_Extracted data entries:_
┌──

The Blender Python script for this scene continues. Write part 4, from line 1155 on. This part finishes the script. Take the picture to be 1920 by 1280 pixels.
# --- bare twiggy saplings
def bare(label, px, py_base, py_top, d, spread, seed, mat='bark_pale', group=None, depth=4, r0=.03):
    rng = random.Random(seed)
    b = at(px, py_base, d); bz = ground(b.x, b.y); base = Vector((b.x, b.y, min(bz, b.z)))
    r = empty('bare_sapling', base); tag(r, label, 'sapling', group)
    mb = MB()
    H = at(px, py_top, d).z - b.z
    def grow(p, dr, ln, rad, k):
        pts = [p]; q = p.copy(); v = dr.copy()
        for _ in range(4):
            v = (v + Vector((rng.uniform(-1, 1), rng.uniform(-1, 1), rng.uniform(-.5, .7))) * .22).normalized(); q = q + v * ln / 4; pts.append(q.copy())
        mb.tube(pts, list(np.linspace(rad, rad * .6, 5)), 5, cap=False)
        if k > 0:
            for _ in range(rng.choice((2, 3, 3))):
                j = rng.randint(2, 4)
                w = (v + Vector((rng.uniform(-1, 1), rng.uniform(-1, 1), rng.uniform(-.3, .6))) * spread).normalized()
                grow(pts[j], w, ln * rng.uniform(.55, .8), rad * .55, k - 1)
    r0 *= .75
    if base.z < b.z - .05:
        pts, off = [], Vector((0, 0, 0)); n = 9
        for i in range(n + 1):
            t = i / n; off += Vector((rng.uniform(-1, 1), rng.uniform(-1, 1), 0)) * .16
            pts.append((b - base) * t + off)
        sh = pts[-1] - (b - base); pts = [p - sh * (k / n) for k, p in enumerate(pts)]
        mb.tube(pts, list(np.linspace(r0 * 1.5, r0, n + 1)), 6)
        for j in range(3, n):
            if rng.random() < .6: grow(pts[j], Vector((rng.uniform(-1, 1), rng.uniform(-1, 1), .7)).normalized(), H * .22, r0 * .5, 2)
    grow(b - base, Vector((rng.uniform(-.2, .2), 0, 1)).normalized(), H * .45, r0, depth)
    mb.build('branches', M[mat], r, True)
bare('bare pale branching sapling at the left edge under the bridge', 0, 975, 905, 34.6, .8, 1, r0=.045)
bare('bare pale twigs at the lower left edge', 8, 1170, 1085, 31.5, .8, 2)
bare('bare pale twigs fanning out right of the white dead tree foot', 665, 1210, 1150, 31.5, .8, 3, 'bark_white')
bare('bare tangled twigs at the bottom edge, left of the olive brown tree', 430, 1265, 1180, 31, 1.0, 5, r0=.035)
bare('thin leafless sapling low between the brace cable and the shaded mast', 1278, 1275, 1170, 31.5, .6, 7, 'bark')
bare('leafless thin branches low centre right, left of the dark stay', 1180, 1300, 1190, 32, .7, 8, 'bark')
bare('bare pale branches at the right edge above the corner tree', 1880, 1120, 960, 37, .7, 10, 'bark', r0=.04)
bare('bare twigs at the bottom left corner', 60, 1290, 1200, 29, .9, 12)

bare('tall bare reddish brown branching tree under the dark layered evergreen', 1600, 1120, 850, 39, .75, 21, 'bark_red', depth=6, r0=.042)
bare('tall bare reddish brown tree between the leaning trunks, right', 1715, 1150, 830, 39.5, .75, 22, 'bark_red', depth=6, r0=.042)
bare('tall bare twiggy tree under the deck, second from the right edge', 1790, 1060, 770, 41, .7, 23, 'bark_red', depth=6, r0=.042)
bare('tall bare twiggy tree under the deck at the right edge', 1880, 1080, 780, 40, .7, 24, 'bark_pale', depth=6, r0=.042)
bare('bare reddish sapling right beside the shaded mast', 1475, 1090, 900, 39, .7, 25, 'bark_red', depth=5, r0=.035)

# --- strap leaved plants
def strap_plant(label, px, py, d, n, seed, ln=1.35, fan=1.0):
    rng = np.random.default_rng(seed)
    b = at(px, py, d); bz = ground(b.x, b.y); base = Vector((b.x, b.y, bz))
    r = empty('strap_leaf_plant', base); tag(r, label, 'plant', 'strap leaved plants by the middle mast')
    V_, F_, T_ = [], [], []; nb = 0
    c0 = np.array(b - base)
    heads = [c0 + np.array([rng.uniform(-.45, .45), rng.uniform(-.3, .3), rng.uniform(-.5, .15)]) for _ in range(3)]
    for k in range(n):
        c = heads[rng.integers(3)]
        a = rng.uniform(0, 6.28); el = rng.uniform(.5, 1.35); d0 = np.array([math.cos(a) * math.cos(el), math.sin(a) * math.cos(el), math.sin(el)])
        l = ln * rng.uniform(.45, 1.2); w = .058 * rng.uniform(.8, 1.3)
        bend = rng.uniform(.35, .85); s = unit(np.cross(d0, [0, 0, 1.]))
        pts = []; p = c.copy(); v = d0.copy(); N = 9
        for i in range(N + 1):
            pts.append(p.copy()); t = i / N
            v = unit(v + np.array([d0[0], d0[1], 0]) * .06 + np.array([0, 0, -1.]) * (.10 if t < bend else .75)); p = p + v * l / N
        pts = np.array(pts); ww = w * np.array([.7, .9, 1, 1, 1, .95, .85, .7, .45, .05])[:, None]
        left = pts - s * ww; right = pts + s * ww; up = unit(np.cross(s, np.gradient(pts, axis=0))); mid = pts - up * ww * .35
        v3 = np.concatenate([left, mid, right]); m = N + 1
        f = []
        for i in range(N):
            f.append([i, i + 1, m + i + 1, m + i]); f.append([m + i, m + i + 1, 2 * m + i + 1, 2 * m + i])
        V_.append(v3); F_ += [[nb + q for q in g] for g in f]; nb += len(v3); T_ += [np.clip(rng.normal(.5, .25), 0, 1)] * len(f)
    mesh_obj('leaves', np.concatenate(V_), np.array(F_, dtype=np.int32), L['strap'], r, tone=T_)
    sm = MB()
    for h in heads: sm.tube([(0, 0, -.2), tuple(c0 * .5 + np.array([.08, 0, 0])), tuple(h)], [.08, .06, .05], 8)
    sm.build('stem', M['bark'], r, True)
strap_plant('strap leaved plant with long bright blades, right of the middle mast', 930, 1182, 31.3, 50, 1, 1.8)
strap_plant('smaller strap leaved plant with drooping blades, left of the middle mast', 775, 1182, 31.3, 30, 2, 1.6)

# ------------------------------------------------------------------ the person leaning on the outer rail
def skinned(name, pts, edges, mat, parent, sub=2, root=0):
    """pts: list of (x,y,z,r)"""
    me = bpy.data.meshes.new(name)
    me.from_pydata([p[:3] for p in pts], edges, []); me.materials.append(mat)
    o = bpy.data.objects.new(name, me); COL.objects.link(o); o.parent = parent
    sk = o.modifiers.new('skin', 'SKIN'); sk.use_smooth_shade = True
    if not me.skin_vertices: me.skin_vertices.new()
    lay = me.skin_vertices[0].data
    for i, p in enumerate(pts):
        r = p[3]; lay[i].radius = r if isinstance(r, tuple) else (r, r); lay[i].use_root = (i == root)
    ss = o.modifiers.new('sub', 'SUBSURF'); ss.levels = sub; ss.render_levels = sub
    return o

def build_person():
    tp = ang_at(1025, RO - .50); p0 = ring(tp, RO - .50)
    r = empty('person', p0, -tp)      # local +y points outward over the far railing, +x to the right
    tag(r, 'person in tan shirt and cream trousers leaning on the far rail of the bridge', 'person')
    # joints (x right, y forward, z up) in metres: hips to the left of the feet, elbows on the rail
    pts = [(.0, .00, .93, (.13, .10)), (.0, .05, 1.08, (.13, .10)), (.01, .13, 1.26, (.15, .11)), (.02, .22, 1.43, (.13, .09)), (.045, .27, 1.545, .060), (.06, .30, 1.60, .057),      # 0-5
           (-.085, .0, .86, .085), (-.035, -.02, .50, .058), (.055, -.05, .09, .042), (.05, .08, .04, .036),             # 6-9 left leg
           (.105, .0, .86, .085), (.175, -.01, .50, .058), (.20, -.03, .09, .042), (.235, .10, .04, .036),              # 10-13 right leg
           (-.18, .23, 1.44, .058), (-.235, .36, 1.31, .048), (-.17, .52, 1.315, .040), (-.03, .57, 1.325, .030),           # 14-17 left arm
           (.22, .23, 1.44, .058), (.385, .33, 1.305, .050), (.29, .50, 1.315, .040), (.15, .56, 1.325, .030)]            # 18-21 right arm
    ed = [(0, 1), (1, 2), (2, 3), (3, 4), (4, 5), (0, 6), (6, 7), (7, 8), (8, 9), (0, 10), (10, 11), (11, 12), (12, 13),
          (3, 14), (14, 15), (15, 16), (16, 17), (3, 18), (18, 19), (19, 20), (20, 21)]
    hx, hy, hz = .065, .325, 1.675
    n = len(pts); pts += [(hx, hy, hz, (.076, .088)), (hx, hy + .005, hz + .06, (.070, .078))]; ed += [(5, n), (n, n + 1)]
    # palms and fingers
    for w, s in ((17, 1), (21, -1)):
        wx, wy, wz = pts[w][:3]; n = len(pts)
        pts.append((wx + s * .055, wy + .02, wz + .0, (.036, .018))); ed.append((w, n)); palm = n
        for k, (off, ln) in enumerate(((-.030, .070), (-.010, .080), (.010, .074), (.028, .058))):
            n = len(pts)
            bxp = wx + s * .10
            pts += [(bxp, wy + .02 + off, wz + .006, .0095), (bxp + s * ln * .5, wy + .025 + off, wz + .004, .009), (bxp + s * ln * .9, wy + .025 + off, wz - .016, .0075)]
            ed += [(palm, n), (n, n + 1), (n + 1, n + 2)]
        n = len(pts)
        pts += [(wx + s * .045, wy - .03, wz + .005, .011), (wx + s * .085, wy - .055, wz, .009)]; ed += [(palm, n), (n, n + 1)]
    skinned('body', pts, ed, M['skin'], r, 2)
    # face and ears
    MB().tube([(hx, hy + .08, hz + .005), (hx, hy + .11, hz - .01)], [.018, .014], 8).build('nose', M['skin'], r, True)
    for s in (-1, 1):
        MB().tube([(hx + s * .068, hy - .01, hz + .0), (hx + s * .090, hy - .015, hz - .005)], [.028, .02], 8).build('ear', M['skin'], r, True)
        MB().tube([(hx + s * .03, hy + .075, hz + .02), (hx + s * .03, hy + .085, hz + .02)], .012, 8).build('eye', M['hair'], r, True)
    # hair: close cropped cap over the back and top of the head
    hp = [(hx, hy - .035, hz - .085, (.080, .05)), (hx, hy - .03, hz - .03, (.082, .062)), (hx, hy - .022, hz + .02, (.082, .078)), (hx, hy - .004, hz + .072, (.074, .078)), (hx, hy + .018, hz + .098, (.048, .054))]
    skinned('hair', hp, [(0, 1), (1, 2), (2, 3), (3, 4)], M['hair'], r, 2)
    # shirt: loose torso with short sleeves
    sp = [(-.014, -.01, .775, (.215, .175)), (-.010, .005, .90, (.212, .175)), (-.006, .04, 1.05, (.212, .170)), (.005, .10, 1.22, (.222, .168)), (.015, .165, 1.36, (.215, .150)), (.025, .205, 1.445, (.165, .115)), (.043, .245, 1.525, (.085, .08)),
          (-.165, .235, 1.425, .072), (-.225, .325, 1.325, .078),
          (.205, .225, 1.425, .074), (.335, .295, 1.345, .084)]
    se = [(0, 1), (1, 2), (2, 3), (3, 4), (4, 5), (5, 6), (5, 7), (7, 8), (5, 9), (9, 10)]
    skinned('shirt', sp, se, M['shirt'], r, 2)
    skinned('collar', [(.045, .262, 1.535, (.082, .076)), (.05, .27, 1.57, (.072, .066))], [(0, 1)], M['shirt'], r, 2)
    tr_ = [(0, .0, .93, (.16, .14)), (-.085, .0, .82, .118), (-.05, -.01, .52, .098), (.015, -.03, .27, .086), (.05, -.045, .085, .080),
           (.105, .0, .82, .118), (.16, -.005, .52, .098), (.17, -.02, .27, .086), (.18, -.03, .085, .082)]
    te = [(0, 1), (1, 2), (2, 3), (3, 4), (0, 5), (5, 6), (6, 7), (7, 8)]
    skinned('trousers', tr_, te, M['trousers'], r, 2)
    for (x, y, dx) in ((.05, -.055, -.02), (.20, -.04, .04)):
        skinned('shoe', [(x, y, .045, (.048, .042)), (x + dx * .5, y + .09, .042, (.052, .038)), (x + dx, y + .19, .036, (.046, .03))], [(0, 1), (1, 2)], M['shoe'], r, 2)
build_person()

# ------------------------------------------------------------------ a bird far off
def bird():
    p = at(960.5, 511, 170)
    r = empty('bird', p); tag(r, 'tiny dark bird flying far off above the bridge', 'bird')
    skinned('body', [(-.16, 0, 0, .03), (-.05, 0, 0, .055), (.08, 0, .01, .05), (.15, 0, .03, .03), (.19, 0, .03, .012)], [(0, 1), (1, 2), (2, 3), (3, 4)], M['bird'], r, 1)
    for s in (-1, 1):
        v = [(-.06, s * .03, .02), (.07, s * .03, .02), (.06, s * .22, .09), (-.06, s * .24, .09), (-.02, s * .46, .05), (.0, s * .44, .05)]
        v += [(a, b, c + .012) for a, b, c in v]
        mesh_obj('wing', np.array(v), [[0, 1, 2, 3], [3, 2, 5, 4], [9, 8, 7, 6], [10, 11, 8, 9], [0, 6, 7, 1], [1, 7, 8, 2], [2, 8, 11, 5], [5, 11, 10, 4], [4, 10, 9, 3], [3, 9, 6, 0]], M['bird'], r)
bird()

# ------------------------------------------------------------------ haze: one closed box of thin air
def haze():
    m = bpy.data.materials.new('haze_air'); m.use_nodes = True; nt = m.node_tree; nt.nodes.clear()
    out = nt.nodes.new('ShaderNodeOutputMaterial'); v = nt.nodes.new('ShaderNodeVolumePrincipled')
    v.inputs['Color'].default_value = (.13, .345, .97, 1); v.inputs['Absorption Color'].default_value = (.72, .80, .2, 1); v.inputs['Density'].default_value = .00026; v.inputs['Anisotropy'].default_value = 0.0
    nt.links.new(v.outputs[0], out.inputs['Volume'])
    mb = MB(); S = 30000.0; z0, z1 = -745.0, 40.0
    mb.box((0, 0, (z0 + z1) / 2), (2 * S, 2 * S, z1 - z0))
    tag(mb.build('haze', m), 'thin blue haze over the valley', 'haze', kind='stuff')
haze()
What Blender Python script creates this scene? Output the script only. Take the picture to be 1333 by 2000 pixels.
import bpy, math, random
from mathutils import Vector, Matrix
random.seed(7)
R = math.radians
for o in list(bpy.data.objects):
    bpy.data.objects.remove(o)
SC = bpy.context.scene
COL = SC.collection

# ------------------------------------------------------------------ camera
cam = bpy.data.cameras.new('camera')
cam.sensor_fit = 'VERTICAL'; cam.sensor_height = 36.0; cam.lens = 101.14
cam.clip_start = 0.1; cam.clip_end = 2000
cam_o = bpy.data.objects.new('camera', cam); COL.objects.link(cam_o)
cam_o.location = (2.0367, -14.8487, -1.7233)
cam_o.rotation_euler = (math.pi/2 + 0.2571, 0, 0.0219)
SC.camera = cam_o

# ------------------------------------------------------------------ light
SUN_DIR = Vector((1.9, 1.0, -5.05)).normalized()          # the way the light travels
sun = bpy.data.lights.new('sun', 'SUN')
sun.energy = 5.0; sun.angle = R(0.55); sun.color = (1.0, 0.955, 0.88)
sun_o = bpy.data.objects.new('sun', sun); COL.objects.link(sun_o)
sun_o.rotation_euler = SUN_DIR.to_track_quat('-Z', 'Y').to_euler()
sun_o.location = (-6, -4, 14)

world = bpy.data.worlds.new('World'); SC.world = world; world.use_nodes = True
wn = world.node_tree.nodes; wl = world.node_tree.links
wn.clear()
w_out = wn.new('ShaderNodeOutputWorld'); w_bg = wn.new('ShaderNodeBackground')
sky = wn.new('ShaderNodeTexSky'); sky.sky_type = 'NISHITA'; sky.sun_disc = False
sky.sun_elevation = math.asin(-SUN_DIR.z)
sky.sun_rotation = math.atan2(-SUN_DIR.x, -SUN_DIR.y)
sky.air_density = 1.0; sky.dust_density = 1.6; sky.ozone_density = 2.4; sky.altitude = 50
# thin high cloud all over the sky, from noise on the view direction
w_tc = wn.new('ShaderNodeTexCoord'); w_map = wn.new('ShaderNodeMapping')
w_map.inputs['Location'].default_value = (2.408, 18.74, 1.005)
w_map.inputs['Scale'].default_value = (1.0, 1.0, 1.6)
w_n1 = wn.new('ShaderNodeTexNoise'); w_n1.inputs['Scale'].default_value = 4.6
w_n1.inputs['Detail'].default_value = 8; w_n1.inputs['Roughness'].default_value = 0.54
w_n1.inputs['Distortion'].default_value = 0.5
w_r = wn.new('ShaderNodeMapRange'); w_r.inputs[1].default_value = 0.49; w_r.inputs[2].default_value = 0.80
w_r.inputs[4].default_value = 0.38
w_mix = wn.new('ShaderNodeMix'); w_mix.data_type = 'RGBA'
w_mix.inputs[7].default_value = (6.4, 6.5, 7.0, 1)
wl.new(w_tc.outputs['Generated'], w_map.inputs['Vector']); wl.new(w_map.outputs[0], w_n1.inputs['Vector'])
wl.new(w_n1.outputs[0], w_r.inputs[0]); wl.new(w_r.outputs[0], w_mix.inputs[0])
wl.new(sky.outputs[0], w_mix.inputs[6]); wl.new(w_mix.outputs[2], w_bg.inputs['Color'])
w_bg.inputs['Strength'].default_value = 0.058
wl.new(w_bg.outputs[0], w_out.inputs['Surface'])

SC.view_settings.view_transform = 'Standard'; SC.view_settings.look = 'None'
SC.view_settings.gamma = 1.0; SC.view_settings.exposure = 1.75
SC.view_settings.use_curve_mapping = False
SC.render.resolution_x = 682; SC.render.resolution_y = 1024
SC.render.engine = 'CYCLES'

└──

_Work to do:_
Of the lines above, extract only those from the line with "What Blender Python" to the line with "SC.camera = cam_o", both included, exactly as written.

_Written solution:_
What Blender Python script creates this scene? Output the script only. Take the picture to be 1333 by 2000 pixels.
import bpy, math, random
from mathutils import Vector, Matrix
random.seed(7)
R = math.radians
for o in list(bpy.data.objects):
    bpy.data.objects.remove(o)
SC = bpy.context.scene
COL = SC.collection

# ------------------------------------------------------------------ camera
cam = bpy.data.cameras.new('camera')
cam.sensor_fit = 'VERTICAL'; cam.sensor_height = 36.0; cam.lens = 101.14
cam.clip_start = 0.1; cam.clip_end = 2000
cam_o = bpy.data.objects.new('camera', cam); COL.objects.link(cam_o)
cam_o.location = (2.0367, -14.8487, -1.7233)
cam_o.rotation_euler = (math.pi/2 + 0.2571, 0, 0.0219)
SC.camera = cam_o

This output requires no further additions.